The characteristic contribution, on the other hand, of Bishop Valdimar Briem lies in his original hymns. Of these the book contains 106, and they may be said to form its most outstanding feature. It was through these hymns mainly that the new book achieved its immediate popularity. The editor of Sameiningin wrote: "Icelandic sacred poetry has been raised to new honour. For that our people have chiefly Valdimar Briem to thank." 14 Valdimar Briem takes his place beside Hallgrim Petursson.

This pastor-poet's outward life has been uneventful. Born at Grund, near the Eyjafjörthur, in 1848, he was sent at the age of ten (being one of a large family) to live with an uncle. In 1863 he entered the Latin School at Reykjavik, and in 1870 was transferred to the Theological College. He was ordained priest in 1873. Subsequently he was appointed to Stórinúpur, a little country charge about fifteen miles to the north-west of the famous volcano of Hekla, and there he still lives and writes, although raised recently to the episcopal rank. His output has been immense. He has published two volumes of "Bible Songs" (a collection of metrical pictures of biblical events), a volume of translations from the Psalms, a metrical paraphrase of the Book of Job, as well as hymns and many occasional poems. It is however in his hymns that he makes his chief appeal. As the Icelandic Hymn Book is scanned, it is they which first catch the eye and invite translation.

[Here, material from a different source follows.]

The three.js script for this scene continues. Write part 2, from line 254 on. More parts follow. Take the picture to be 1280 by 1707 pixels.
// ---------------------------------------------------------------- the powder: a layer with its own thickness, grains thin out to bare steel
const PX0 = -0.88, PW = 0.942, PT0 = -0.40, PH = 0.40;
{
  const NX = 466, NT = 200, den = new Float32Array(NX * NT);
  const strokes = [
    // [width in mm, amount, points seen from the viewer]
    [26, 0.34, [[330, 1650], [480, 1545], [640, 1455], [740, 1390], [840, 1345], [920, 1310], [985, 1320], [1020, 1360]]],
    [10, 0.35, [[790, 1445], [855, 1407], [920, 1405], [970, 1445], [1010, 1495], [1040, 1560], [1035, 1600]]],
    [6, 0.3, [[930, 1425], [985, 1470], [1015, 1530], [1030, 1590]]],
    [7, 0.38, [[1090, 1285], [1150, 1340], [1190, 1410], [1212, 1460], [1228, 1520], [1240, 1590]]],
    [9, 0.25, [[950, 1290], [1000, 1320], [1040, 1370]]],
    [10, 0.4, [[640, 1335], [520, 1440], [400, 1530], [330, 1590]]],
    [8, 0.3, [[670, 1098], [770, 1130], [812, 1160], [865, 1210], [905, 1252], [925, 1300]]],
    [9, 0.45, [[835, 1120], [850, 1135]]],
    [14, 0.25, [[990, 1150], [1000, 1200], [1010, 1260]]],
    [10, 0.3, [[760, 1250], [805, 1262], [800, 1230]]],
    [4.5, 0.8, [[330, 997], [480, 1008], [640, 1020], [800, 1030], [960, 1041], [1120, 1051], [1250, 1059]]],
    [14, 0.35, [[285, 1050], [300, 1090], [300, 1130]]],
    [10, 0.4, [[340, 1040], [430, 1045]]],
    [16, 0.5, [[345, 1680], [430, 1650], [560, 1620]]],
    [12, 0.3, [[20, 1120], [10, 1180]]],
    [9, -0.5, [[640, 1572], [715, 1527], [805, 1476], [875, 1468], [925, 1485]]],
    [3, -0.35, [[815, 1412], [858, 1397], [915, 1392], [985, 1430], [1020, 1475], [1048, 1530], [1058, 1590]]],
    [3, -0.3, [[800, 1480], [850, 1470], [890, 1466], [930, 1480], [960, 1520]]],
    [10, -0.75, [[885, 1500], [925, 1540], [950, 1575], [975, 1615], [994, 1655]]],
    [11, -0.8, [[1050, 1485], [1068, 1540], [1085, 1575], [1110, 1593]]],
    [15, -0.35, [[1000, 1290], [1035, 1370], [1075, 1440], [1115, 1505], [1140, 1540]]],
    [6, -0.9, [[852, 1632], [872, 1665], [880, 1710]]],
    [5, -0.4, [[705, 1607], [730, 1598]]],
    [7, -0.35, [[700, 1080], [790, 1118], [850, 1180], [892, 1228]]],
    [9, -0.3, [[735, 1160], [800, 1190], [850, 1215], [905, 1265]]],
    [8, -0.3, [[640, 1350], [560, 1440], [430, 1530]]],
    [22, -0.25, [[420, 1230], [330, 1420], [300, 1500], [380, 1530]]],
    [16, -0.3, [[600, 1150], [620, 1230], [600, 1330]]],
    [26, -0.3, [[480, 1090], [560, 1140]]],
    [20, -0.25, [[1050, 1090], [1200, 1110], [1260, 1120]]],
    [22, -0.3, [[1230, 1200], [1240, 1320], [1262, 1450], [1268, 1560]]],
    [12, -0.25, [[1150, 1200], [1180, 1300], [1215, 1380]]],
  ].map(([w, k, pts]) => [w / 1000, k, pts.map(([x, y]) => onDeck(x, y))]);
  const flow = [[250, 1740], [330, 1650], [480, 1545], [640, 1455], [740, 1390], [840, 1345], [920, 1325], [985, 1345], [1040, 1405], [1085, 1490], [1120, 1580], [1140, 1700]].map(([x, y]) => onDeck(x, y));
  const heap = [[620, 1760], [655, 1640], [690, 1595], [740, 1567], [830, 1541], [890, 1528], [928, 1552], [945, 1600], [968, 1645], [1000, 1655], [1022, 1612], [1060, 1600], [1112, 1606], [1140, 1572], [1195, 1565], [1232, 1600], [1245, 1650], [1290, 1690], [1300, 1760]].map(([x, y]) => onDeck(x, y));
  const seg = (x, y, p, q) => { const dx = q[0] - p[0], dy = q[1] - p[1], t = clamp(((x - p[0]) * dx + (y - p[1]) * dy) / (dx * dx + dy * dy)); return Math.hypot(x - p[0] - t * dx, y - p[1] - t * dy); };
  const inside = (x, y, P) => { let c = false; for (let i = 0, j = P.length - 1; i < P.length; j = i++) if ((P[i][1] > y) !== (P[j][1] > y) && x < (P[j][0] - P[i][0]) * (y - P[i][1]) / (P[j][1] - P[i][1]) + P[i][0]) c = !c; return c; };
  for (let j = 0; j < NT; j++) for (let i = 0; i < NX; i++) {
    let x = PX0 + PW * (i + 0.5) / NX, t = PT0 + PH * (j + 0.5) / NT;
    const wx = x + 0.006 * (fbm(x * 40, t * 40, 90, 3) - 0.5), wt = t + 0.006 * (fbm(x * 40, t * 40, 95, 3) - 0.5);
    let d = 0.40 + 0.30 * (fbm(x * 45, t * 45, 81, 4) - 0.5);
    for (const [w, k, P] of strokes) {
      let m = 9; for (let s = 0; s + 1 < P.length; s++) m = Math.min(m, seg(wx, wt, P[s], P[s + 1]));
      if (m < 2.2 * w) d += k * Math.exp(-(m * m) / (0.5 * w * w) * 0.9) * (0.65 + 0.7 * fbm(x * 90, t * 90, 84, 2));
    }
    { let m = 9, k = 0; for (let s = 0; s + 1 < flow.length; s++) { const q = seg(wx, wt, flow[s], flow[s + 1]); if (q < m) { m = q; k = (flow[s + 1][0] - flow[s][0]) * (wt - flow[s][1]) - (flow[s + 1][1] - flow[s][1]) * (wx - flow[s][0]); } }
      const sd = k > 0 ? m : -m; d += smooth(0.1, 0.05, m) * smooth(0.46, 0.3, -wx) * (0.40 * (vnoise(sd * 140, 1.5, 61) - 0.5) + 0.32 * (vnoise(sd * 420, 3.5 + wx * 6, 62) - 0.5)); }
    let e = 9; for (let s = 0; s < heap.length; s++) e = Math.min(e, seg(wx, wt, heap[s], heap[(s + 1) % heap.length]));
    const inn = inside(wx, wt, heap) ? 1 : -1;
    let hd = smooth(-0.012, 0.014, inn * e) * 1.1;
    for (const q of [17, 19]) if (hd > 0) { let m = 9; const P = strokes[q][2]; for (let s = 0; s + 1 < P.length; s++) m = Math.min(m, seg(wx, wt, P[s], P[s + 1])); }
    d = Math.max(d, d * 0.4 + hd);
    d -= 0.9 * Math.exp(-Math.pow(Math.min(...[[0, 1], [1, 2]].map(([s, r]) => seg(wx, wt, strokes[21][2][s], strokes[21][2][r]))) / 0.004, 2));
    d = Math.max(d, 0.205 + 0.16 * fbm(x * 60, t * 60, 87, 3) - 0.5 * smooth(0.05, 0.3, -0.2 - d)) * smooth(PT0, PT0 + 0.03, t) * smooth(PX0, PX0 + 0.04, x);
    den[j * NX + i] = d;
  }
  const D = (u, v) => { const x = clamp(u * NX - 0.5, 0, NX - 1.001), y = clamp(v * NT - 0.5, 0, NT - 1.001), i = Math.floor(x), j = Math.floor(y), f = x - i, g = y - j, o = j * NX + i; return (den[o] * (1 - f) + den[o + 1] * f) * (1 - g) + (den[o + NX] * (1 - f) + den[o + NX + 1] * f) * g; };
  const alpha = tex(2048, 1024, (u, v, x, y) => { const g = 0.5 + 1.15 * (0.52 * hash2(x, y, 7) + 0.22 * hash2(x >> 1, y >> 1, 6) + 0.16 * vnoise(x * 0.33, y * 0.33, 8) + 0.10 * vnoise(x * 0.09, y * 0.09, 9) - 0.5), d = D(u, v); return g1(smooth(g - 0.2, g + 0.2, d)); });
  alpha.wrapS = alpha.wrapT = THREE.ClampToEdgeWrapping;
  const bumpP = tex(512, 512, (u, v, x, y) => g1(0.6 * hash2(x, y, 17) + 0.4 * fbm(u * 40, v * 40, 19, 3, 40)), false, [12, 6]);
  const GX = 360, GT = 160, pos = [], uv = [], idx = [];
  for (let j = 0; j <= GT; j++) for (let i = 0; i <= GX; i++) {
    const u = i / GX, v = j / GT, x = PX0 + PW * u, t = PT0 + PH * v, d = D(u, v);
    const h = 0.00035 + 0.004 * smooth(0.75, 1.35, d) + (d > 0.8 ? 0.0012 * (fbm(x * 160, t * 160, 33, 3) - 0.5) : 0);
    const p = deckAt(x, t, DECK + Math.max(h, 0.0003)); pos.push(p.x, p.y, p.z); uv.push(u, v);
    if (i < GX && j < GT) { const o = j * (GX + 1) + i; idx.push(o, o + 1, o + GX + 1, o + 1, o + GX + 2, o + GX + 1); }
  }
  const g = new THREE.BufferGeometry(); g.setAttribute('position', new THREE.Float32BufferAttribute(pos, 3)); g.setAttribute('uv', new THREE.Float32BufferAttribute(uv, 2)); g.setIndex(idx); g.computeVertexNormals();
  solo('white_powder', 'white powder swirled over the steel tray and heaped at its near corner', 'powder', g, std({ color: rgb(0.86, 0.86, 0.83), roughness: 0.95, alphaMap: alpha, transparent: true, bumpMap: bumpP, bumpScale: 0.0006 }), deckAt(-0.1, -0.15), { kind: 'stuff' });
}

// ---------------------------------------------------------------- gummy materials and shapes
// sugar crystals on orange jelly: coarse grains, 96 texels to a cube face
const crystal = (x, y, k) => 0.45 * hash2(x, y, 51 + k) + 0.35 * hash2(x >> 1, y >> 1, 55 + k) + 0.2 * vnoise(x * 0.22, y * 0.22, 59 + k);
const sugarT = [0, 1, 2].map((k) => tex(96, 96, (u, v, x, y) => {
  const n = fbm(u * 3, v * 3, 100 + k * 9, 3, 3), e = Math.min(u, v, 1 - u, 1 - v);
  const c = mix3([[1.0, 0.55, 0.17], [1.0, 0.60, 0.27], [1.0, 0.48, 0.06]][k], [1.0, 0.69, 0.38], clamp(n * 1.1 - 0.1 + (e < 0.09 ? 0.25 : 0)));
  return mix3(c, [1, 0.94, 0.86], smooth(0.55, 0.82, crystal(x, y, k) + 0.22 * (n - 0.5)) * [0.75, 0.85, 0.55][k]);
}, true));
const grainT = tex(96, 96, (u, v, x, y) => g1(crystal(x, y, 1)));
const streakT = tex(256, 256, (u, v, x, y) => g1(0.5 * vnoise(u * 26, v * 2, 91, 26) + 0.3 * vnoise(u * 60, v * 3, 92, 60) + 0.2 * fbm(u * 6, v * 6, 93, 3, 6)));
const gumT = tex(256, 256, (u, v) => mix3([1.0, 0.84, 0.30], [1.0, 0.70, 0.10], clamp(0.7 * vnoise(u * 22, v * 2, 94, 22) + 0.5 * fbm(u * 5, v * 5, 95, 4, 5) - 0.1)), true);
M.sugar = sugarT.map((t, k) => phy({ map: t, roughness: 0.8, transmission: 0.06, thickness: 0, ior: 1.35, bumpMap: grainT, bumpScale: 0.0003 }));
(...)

And wherein lies their power? Not least in the wonderful music which the poet makes, playing on the instrument of his exquisitely musical language. His verses also live with the charm of nature, the grim charm of Icelandic nature. The long dark winter days, the biting frost, the barren surf-beaten coast, the blocking snow-drifts 15 and the rushing torrents, have all left their impress on his hymns, as well as the fair Icelandic flowers, the summer sunlight, and the snow-capped mountain peaks. In this connection it is interesting to notice how often a kind of Christian melancholy sounds in these poems. Death and sorrow are mentioned more frequently than life and service, though always the heavenly hope shines through to lighten the darkness.

Our author's special strength however lies in his original treatment of the parables and miracles of Our Lord. In this he excels. Is he writing on the parable of the Labourers in the Vineyard? He is not content to think of different men being called at different hours, but his voice rings out, "Remember that God calls you in baptism, in youth, in manhood, and in old age." Is he treating of the scene on the Mount of Transfiguration? He allegorizes it into a picture of the present prayer-life of the soul. Does he sing of the miracle at Cana? His hymn is an invitation to the Divine Guest to come into our hearts, there to transform sin into holiness. So noticeable is this feature of Bishop Briem's writing, that in the section of the Icelandic Hymn Book in which are grouped hymns on Christ's "Life and Teaching," those bearing the signature "V. B." vastly preponderate over those of any other Icelandic author.

Perhaps we might fitly describe his chief work 16 by saying that as Hallgrim Petursson was the singer of Our Lord's Death and Passion, so Valdimar Briem has sung of His Life.